> **Problem requirements**
Write out every line of the material as it stands, apart from the pictures.
-- begin Recorded data --
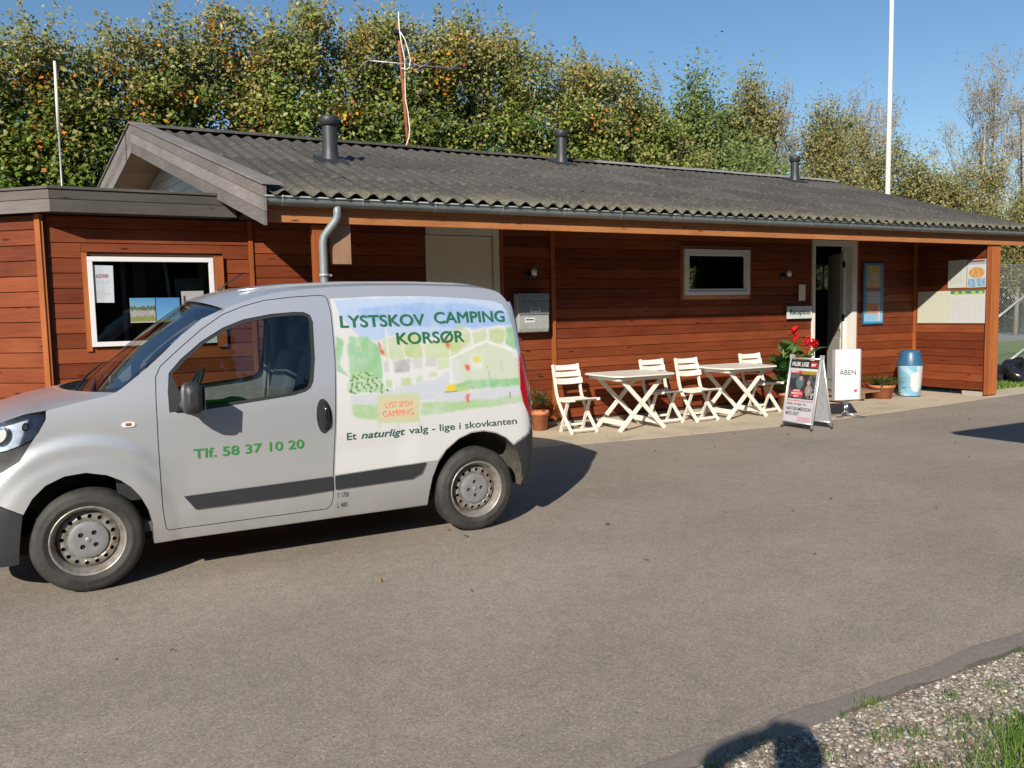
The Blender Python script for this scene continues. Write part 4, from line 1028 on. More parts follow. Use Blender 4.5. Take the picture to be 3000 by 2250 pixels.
# ABEN sign on a tube stand
def aben():
    t = thing('open_sign', 'white sign reading ÅBEN on a bent tube stand before the door', 'sign', T(9.6, 7.95, 0)); M_ = T(9.60, 7.95, 0, rz=R(-20))
    bevel(MB().box(-.185, .185, -.03, .03, .245, .955).obj('sign_panel', 'white_frame', t, M_), .01)
    MB().box(.186, .197, -.034, .034, .243, .957).box(-.197, -.186, -.034, .034, .243, .957).obj('panel_edge', 'alu', t, M_)
    text_on('lettering', 'ÅBEN', 'text_dark', t, lambda a, b_: (a, -.0325, b_), -.125, .12, .60, .07, M_, weight=0.0)
    h = [(x-.03, z) for x, z in ((.150, .345), (.128, .375), (.125, .388), (.135, .394), (.145, .390), (.150, .382), (.155, .390), (.165, .394), (.175, .388), (.172, .375))]
    MB().prism(h, -.0335, -.031).obj('heart', 'heart_red', t, M_)
    st = MB()
    for a in (-1, 1): st.tube([(a*.02, 0, .25), (a*.02, 0, .10), (a*.03, -.01, .055), (a*.10, -.05, .02), (a*.22, -.11, .012)], .011, 10)
    for a in (-1, 1): st.tube([(a*.012, .015, .20), (a*.012, .02, .09), (a*.04, .05, .04), (a*.17, .16, .012)], .011, 10)
    st.obj('stand', 'chrome', t, M_)
aben()

# litter bin
def bin_():
    t = thing('litter_bin', 'round light blue and white litter bin with dark blue domed lid', 'bin', T(12.60, 9.14, 0)); M_ = T(12.60, 9.14, 0, rz=0) @ Matrix.Diagonal((.72, .72, 1, 1))
    n_, nz = 64, 40; a = np.linspace(0, 2*np.pi, n_); z = np.linspace(0, .54, nz); A, Z = np.meshgrid(a, z)
    r = .235+.045*(Z/.54); P_ = np.stack([r*np.cos(A), r*np.sin(A), Z], -1).reshape(-1, 3); C = np.zeros((nz, n_, 3)); C[:] = (.22, .55, .72)
    ang = (A-np.pi*1.4)/.8; k = (ang*.3+Z*1.2+.15*np.sin(A*3) > .62); C[k] = (.72, .74, .76); k = (np.sin(Z*14+A*2.2) > .72); C[k] = (.48, .70, .80); k = np.abs(np.sin(Z*9+A*1.3+1)-.9) < .03; C[k] = (.6, .2, .25)
    k = ((A-4.35)/.55)**2+((Z-.26)/.17)**2 < 1; C[k] = (.80, .80, .80); C[Z > .52] = (.55, .72, .80)
    i = np.arange(n_*nz).reshape(nz, n_); F = np.stack([i[:-1, :-1], i[:-1, 1:], i[1:, 1:], i[1:, :-1]], -1).reshape(-1, 4)
    place(bpy.data.objects.new('bin_body', fast_mesh('bin_body', P_, F, 'painted_print', C.reshape(-1, 3), True)), t, M_)
    MB().lathe([(.295, .535), (.302, .55), (.295, .565), (.262, .59), (.235, .72), (.215, .765), (.18, .785), (0, .79)], 40).obj('bin_lid', 'bin_blue', t, M_)
    MB().lathe([(.0, .001), (.235, .001), (.24, .02)], 40).obj('bin_base', 'grey_trim', t, M_)
bin_()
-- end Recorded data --
> **Full response**
The Blender Python script for this scene continues. Write part 4, from line 1028 on. More parts follow. Use Blender 4.5. Take the picture to be 3000 by 2250 pixels.
# ABEN sign on a tube stand
def aben():
    t = thing('open_sign', 'white sign reading ÅBEN on a bent tube stand before the door', 'sign', T(9.6, 7.95, 0)); M_ = T(9.60, 7.95, 0, rz=R(-20))
    bevel(MB().box(-.185, .185, -.03, .03, .245, .955).obj('sign_panel', 'white_frame', t, M_), .01)
    MB().box(.186, .197, -.034, .034, .243, .957).box(-.197, -.186, -.034, .034, .243, .957).obj('panel_edge', 'alu', t, M_)
    text_on('lettering', 'ÅBEN', 'text_dark', t, lambda a, b_: (a, -.0325, b_), -.125, .12, .60, .07, M_, weight=0.0)
    h = [(x-.03, z) for x, z in ((.150, .345), (.128, .375), (.125, .388), (.135, .394), (.145, .390), (.150, .382), (.155, .390), (.165, .394), (.175, .388), (.172, .375))]
    MB().prism(h, -.0335, -.031).obj('heart', 'heart_red', t, M_)
    st = MB()
    for a in (-1, 1): st.tube([(a*.02, 0, .25), (a*.02, 0, .10), (a*.03, -.01, .055), (a*.10, -.05, .02), (a*.22, -.11, .012)], .011, 10)
    for a in (-1, 1): st.tube([(a*.012, .015, .20), (a*.012, .02, .09), (a*.04, .05, .04), (a*.17, .16, .012)], .011, 10)
    st.obj('stand', 'chrome', t, M_)
aben()

# litter bin
def bin_():
    t = thing('litter_bin', 'round light blue and white litter bin with dark blue domed lid', 'bin', T(12.60, 9.14, 0)); M_ = T(12.60, 9.14, 0, rz=0) @ Matrix.Diagonal((.72, .72, 1, 1))
    n_, nz = 64, 40; a = np.linspace(0, 2*np.pi, n_); z = np.linspace(0, .54, nz); A, Z = np.meshgrid(a, z)
    r = .235+.045*(Z/.54); P_ = np.stack([r*np.cos(A), r*np.sin(A), Z], -1).reshape(-1, 3); C = np.zeros((nz, n_, 3)); C[:] = (.22, .55, .72)
    ang = (A-np.pi*1.4)/.8; k = (ang*.3+Z*1.2+.15*np.sin(A*3) > .62); C[k] = (.72, .74, .76); k = (np.sin(Z*14+A*2.2) > .72); C[k] = (.48, .70, .80); k = np.abs(np.sin(Z*9+A*1.3+1)-.9) < .03; C[k] = (.6, .2, .25)
    k = ((A-4.35)/.55)**2+((Z-.26)/.17)**2 < 1; C[k] = (.80, .80, .80); C[Z > .52] = (.55, .72, .80)
    i = np.arange(n_*nz).reshape(nz, n_); F = np.stack([i[:-1, :-1], i[:-1, 1:], i[1:, 1:], i[1:, :-1]], -1).reshape(-1, 4)
    place(bpy.data.objects.new('bin_body', fast_mesh('bin_body', P_, F, 'painted_print', C.reshape(-1, 3), True)), t, M_)
    MB().lathe([(.295, .535), (.302, .55), (.295, .565), (.262, .59), (.235, .72), (.215, .765), (.18, .785), (0, .79)], 40).obj('bin_lid', 'bin_blue', t, M_)
    MB().lathe([(.0, .001), (.235, .001), (.24, .02)], 40).obj('bin_base', 'grey_trim', t, M_)
bin_()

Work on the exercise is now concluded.